Whenever temps drop to around freezing, my tire pressure alert light comes on. It eventually turns off after a period of driving, as the tires warm up. I prefer to add a bit more pressure, just to keep the light from coming on. Not quite such good traction, but I can manage.
Tire pressures drop when it gets cold. Why not turn on the gauge and look at what pressure the tires are at?
The TPMS light supposedly don't go on until one or more of the tires drops to about 25% below the last set pressure. If you've not reset it I would suspect that set pressure would have been set at the factory, per the door jamb decal, maybe the higher value, if there's two (front vs rear). Periodic check with a pressure gauge will catch pressure drops sooner. Fifth gen can display the pressures? That's good.

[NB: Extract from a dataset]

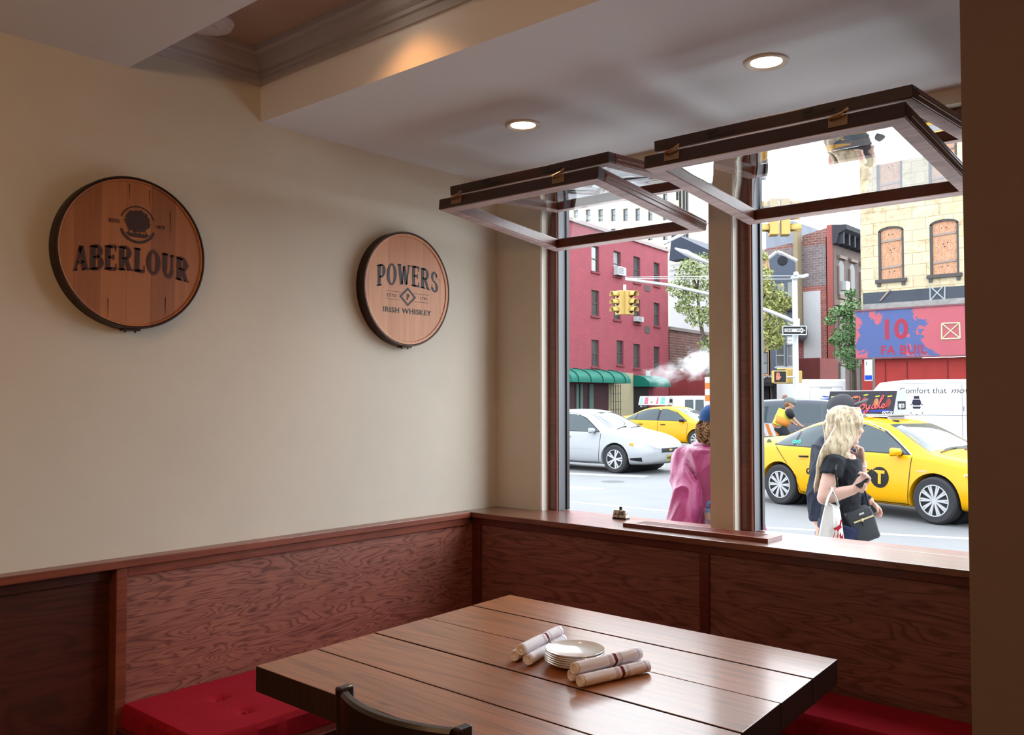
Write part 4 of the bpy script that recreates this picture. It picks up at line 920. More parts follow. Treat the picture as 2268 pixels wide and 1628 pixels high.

The TPMS is able to have a different alert threshold for each transmitter, so they could be programmed from the factory for both the front and rear placard pressures. (Of course, the first tire rotation messes that up unless you then reset the thresholds, because they're remembered per transmitter, not per position on the car.) Personally, I dislike how low the default alert thresholds are. You don't get to set them directly: you air the tires to the pressure you want, and use the SET button, and alert thresholds get set at some % below the current reading. When SET at mid-30s (psi) pressures, the alert thresholds were ending up in the 20s. I want to know about low tires sooner than that, so what I've ended up doing is just airing the tires to the max sidewall number, pressing SET, and then letting them back down to the pressures I want. That leaves the alert thresholds set just a few psi below my preferred pressures. Which is what I want. Though it does mean I can't help noticing the way pressure changes with temperature, as my light will come on with any modest cold snap, until I add some air as needed. One thing I don't religiously do is check for higher pressures than I prefer when the weather warms up. The TPMS doesn't offer high-alert thresholds (unless that's new in later generations than mine). So I just usually end up driving on harder tires for a while if the weather has recently warmed a lot.
The pressures on the placard are cold pressures. Pressures after driving will be higher; that's taken into account when deciding what the cold pressures on the placard should be.
Could be gen 5 revision. Interesting too, that it now displays all four tire pressures, much more informative.